* start MATERIAL SUPPLIED *

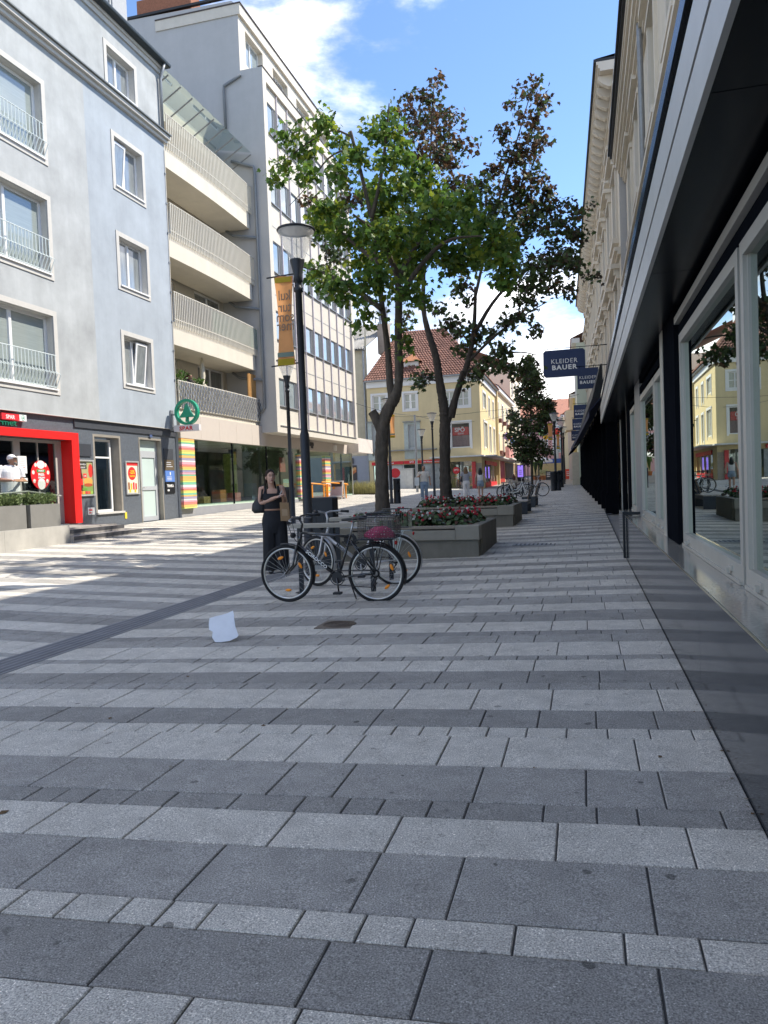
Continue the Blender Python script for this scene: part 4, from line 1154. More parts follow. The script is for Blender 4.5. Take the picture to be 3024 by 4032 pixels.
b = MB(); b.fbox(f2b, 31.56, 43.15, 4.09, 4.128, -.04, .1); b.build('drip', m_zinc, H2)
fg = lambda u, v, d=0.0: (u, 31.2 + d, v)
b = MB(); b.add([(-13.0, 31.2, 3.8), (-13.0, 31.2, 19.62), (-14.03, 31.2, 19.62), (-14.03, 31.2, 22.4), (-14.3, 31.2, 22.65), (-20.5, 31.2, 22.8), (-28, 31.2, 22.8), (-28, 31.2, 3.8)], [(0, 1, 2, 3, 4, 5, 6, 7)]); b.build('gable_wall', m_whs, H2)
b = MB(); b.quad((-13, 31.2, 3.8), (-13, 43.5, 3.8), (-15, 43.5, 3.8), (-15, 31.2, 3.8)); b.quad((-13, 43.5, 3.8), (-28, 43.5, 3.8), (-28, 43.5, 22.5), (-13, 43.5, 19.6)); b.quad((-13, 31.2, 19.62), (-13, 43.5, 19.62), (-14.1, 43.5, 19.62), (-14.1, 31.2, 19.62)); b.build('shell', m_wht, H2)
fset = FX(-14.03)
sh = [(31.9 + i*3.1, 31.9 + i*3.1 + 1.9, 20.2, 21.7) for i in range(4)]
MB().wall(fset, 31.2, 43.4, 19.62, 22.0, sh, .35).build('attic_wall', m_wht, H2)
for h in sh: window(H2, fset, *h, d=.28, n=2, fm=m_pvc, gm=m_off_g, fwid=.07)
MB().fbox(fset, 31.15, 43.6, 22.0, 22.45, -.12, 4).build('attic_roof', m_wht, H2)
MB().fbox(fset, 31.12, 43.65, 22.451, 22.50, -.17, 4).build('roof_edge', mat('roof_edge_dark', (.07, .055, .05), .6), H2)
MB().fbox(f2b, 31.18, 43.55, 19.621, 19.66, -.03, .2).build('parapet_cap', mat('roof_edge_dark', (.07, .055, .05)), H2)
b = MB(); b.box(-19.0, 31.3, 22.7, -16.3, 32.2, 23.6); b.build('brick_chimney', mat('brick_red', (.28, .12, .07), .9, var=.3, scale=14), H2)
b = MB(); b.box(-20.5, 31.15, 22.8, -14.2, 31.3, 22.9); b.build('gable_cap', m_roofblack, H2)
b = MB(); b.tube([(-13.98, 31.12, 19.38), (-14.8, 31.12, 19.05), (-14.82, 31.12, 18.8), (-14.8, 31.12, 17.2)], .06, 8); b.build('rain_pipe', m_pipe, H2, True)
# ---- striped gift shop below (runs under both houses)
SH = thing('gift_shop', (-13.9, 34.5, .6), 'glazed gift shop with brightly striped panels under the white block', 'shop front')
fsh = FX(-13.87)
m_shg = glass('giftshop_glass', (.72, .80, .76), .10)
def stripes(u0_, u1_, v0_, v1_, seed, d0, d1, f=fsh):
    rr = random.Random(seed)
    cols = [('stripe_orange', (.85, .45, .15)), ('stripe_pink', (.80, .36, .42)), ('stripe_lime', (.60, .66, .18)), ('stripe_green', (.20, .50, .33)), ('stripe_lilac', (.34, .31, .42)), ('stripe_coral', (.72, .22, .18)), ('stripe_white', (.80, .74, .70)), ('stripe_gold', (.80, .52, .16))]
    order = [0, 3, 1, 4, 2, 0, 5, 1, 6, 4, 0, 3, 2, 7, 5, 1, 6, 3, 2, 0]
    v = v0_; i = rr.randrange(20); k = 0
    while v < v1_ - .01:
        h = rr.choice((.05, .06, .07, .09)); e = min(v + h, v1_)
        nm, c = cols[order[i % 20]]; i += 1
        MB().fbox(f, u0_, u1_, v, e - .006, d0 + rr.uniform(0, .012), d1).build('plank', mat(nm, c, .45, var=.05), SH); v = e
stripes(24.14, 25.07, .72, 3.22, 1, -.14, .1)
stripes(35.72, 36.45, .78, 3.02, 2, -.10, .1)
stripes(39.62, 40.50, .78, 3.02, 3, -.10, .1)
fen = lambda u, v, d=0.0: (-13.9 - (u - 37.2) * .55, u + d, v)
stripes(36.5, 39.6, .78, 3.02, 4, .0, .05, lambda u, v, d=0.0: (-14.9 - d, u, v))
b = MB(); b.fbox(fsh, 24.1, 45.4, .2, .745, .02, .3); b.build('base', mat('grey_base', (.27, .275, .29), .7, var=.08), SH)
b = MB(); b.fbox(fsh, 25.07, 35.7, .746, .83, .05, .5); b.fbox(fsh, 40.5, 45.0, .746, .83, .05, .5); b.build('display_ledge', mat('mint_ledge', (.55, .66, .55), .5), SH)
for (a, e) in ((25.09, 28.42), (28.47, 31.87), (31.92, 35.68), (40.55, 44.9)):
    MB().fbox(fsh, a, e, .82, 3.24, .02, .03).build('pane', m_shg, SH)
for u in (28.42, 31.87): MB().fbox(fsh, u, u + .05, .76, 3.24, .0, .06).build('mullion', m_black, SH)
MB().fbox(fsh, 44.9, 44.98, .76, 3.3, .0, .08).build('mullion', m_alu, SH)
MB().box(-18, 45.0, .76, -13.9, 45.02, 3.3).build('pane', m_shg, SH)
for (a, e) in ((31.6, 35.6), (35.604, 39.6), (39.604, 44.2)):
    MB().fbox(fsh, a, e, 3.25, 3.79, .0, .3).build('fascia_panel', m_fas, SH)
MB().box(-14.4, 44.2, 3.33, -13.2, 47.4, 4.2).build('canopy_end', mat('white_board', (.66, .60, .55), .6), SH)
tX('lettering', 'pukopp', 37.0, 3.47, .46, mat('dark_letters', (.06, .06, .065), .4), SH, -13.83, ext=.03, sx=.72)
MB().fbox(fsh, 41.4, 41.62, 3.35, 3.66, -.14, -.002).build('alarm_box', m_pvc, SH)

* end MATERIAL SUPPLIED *
* start MATERIAL SUPPLIED *

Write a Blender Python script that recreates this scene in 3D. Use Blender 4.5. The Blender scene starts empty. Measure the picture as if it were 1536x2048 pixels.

* end MATERIAL SUPPLIED *

The lines to return run from the one containing "Continue the Blender" down to the one containing "fg = lambda u, v, d=0.0: (u, 31.2 + d, v)"; give them exactly, both included, and no others.

Continue the Blender Python script for this scene: part 4, from line 1154. More parts follow. The script is for Blender 4.5. Take the picture to be 3024 by 4032 pixels.
b = MB(); b.fbox(f2b, 31.56, 43.15, 4.09, 4.128, -.04, .1); b.build('drip', m_zinc, H2)
fg = lambda u, v, d=0.0: (u, 31.2 + d, v)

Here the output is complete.